Mind-Opening Concept #3: Serious filmmaking and pornography are not mutually exclusive
Although some films are campy, some films have limited sets, and others were clearly shot in one day, I can’t stress enough that these are movies. They have real plots, sets, and costumes, and directors who had voice and something to say. Alice in Wonderland: An X-Rated Musical Comedy has all the elements of an Alice in Wonderland film, plus an original score sung by the actors. Expectations and 8 to 4 have some of the best lighting I’ve seen in any film. Brief Affair has one of the most memorable monologues of all time while Kate and The Indians is slap-yo-mama funny. The films are creative, immersive, and unpredictable: people were trying new things. The big-name actors of the era*–Desiree West, Nicole Black, Lisa De Leeuw, Loni Sanders, Annette Haven, Kay Parker, Hyapatia Lee, Mai Lin, Paul Thomas, Jon Martin, Mike Horner, John Leslie, Ray Wells, Herschel Savage, Mike Ranger–can all actually act! They should be considered for the same prestige awards given to actors who only fuck off camera.
This reality, that there can be good, feature films with sex in them, flies in the face of recent trends. Indeed, “there is almost 40% less sexual content in major films than there was at the start of the millennium.” Films today not only avoid sexually explicit content, they desexualize otherwise sexy actors and avoid sex altogether. Blame China, blame audiences, blame the Church, but whatever it is, it is not a matter of impossibility that films could not be both high quality and sexual. Not only that, but these films show sex and pornography should be fun. Pornography has no business being relegated to clips or small screens.
Q: If you could go back to before you were in the industry, would you do it all again knowing what you know now?
A: Absolutely. I don’t have any regrets about that. I truly believe that in the days of film — film, not video — we were doing a service for the American public. I think audiences learned a lot about their sexuality from what they were watching on screen. I think we helped people have better sex. So no, I wouldn’t change a thing.
Jon Martin, The Rialto Report
Mind-Opening Element #4: How Much and How Little Things Have Changed in 50 years
Finally, just entering the time period for the duration of the film is mind-opening: it’s like time-traveling.
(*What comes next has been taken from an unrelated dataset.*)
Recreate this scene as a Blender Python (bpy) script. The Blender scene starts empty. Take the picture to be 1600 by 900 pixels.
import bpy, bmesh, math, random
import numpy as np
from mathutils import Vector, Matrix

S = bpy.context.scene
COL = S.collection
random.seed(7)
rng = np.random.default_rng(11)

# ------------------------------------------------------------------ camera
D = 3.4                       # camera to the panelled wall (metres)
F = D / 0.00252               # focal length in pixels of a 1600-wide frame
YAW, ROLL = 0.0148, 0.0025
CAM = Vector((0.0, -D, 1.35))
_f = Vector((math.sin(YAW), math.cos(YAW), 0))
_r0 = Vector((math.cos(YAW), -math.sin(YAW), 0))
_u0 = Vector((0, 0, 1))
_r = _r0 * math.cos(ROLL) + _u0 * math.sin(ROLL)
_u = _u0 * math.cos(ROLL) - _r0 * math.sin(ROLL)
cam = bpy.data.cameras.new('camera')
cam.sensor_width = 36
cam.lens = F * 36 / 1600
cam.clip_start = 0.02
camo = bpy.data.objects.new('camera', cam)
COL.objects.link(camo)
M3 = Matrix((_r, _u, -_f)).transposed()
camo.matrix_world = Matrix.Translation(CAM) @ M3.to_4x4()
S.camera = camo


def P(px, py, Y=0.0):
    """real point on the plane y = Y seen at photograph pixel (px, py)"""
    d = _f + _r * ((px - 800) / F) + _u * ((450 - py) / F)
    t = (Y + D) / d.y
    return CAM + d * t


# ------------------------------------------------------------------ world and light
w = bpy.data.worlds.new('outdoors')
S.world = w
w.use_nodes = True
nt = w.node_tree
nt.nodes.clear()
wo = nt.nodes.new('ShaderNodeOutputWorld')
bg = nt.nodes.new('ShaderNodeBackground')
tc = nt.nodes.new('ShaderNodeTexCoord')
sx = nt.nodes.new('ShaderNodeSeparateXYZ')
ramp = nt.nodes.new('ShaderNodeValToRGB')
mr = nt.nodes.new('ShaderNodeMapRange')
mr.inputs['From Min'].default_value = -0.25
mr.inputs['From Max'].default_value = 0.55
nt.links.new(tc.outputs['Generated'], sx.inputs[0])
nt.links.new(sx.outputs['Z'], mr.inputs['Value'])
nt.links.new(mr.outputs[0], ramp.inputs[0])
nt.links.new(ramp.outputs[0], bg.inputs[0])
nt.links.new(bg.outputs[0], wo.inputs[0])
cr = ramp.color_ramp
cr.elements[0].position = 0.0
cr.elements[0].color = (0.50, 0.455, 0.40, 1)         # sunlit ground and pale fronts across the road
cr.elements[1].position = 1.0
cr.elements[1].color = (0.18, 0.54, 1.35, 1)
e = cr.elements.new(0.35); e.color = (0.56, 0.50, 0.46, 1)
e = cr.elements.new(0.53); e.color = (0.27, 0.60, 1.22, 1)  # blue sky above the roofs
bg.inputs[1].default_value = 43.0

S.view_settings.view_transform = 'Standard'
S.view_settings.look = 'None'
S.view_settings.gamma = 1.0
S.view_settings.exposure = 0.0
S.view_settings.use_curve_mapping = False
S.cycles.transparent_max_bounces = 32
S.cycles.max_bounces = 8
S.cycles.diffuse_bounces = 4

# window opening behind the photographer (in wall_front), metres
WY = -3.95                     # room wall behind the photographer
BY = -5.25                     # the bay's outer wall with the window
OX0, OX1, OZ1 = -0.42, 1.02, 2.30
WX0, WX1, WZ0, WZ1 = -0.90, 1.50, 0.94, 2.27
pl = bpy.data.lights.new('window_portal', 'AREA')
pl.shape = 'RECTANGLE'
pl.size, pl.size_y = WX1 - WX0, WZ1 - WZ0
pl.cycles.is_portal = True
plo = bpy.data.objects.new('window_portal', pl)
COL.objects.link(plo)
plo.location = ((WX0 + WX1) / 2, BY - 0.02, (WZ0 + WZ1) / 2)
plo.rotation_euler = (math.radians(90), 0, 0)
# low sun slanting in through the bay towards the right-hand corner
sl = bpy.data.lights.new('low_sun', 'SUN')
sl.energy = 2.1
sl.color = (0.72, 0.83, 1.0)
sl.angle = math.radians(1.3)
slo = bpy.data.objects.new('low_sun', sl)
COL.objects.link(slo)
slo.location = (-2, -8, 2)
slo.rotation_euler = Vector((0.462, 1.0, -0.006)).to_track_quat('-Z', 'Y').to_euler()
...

You’ll be reminded of pay phones and telephone operators. You’ll see parts of major cities you still recognize today. You’ll wonder when pantyhose and garter belts fell out of fashion. You’ll see leading men in clothes only gay men would wear today. You’ll realize how much time used to be spent bored, doing nothing, without a phone to bury your face into. In addition to the diverse array of faces and bodies that used to exist, you’ll see the adult movie theaters I’ve mentioned, the style cars used to have, and the trendy cocktails of the era. You’ll see how much has changed in 50 years, and how much has not. It’s inspiring. It’s relatable. It’s a mind fuck!
It is my deepest hope that one day, films like this will return. With loving gratitude to all who made it possible, may this art carry on!
*It feels almost cruel to only list a few of the stars from the era. Please forgive my brevity. So, so much inspiring talent goes without mention in this post.